Last week I described an assertion by a local teacher union, the South Butler Education Association, that seniority-based pay raises shouldn’t be included when computing the percentage size of pay increases. The argument didn’t impress me, but at least I could follow it and understand some of the feelings behind it.
I am, however, baffled by complaints of the Pennsylvania State Education Association negotiator assisting the South Butler union, as reported in an article in the Valley News Dispatch.
The article explains that the South Butler SD school board posted on its website the board’s offer to an arbitration panel but did not post the union counter-proposal. The article continues as follows.
[The PSEA UniServe representative, Christine] Cortazzo said on Wednesday that more information on the union’s offer was provided prior to the hearing and should be disseminated by the district. “The school district is required to provide both (sides’ offers) and they are refusing,” Cortazzo said. “I don’t know why they’re making the process more difficult. I think it’s silly.”
However, Cortazzo declined to provide the union’s offer. She said Gifford [the lead arbitrator] has asked both sides not to release details to the media, and she was honoring his request. She accused district officials of not doing so.
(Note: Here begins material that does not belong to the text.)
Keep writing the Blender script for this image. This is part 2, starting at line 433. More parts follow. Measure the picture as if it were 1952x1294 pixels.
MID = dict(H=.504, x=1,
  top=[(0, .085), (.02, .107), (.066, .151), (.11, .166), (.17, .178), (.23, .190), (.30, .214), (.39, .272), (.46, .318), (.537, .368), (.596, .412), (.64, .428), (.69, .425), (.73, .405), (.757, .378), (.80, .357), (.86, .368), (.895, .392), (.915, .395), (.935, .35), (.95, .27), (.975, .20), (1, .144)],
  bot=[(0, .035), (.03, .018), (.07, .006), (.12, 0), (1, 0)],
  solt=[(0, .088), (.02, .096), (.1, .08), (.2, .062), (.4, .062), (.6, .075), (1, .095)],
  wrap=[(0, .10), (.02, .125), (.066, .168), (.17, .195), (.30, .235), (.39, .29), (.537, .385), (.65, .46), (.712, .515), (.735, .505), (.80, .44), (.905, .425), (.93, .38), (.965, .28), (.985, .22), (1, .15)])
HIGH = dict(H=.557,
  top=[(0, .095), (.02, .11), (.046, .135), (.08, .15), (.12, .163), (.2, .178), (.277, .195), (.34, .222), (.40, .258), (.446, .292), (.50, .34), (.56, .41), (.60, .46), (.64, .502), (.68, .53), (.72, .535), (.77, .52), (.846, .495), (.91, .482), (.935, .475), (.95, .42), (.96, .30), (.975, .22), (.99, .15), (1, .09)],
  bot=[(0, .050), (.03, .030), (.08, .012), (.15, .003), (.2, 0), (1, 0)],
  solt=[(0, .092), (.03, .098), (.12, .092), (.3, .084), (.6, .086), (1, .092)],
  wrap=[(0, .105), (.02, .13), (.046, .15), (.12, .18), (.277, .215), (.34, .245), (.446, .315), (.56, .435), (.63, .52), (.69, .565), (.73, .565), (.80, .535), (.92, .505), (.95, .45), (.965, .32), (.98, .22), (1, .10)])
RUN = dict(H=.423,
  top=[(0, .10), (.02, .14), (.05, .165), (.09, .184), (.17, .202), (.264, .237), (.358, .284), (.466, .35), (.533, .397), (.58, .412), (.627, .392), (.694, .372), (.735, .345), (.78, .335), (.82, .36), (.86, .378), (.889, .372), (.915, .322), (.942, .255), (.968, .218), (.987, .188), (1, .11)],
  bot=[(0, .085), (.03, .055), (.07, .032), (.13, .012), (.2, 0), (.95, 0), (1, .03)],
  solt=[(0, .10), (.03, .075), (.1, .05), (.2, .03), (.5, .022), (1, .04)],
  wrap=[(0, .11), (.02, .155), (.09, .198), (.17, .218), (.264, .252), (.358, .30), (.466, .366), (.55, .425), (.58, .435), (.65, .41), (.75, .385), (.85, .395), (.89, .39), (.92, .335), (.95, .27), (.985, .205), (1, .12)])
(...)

Ms. Cartazzo must have trying to say that she doesn’t think the district should have posted anything at all but that, if either offer is posted, both should be posted. The notion that a school district “is required” to publish anything at all is news to me (and apparently to the arbitrator, who would not have asked anyone to break the law). But I’m happy to agree with Ms. Cortazzo that it’s a good thing to communicate both sides’ positions fully — if that’s in fact what she meant.
The reporter for the Valley News Dispatch has done a conscientious job of trying to sort all this out. For example, she puts her finger on a small inconsistency in the district proposal. The board says that teachers would earn an additional $8,875 over the course of the five-year contract. The reporter notes that the district is not offering retroactive raises, so the actual total raise for teachers would be somewhat lower. No reporter can, however, do that kind of close analysis on a union proposal she has not been allowed to see. This is one of the costs of one-sided transparency — another reason that full disclosure of both side’s positions would be in the public interest.